The page exploits a vulnerability in Apple's mobile Safari browser to jailbreak the iPhone (3G, 3GS and 4), iPod Touch (four generations) and iPad without the use of a PC. Jailbreaking gets around Apple's restrictions on what applications can be installed on the Apple devices. Previously iPhone hacks were available from the same site and at the end of 2007, the site carried a similar trick for iOS 1.1.1.

The current jailbreak for the iPhone and iPod Touch is able to work with iOS 4.01. The iPad can also be unlocked; the jailbreak works with the iPad's iOS 3.2/3.2.1 firmware. After jailbreaking, the Cydia package manager is automatically downloaded and installed; the package manager plays host to applications for the iPhone which Apple have not admitted to their own App Store. The jailbreak does not remove the SIM lock which is in place to prevent the use of SIM cards from any network operator.
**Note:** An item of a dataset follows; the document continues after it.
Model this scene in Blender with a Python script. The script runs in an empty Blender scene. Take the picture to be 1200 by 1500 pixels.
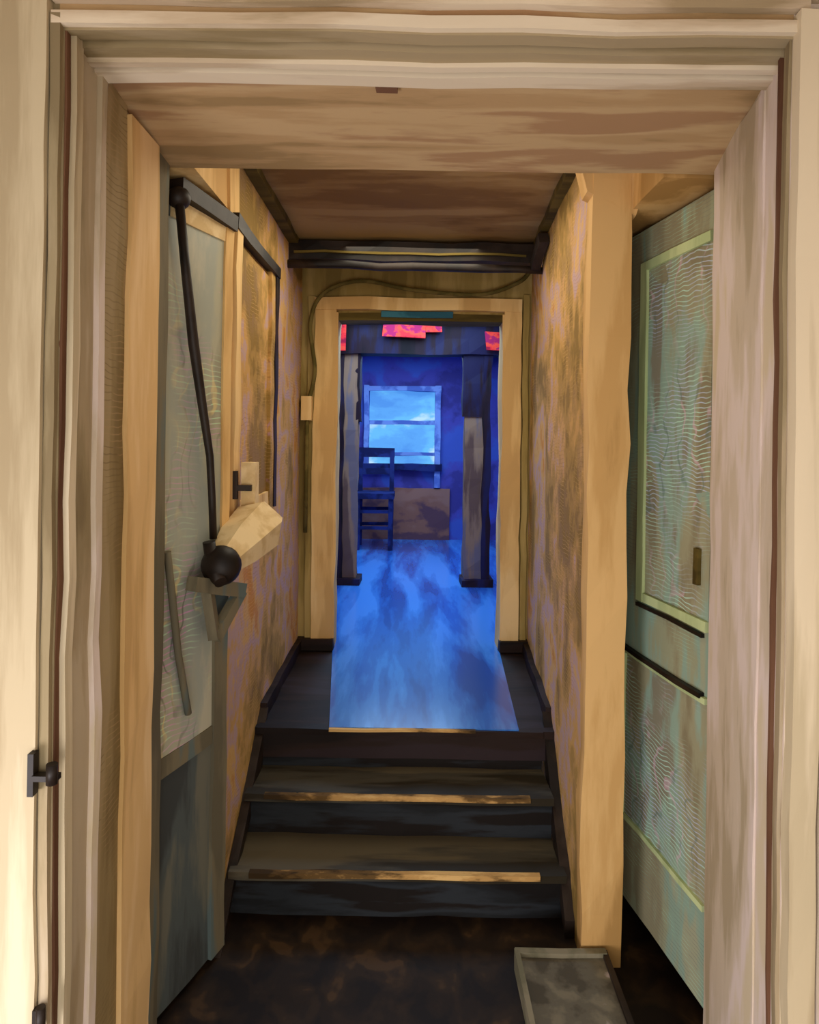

Currently the servers are overloaded, but The H's associates at heise Online were able after several attempts to unlock an iPhone 4 via the website; an alternative link is now available. A few minutes after the "slide to jailbreak" slider was activated, the Cydia installer was available on the home screen of the iPhone. A restart was not necessary. User reports of unlocked devices having problems with MMS sending and FaceTime video calling cannot be confirmed at this point.

Details of the previously unknown and currently unspecified vulnerability in the Safari browser used by the jailbreak are not available, but it appears that in theory, it should be possible to inject malicious code into the Apple devices through the exploit. Apple will most likely eliminate the vulnerability in a future update, but until then it is advisable that to stay secure, users should only visit trusted web sites.

Update - The vulnerability the jailbreak uses is not, as initially reported, in the Safari browser but in a component for displaying PDF files. The site uses a number of tricks to identify what device is requesting to be jailbroken and then loads an appropriate PDF file into it.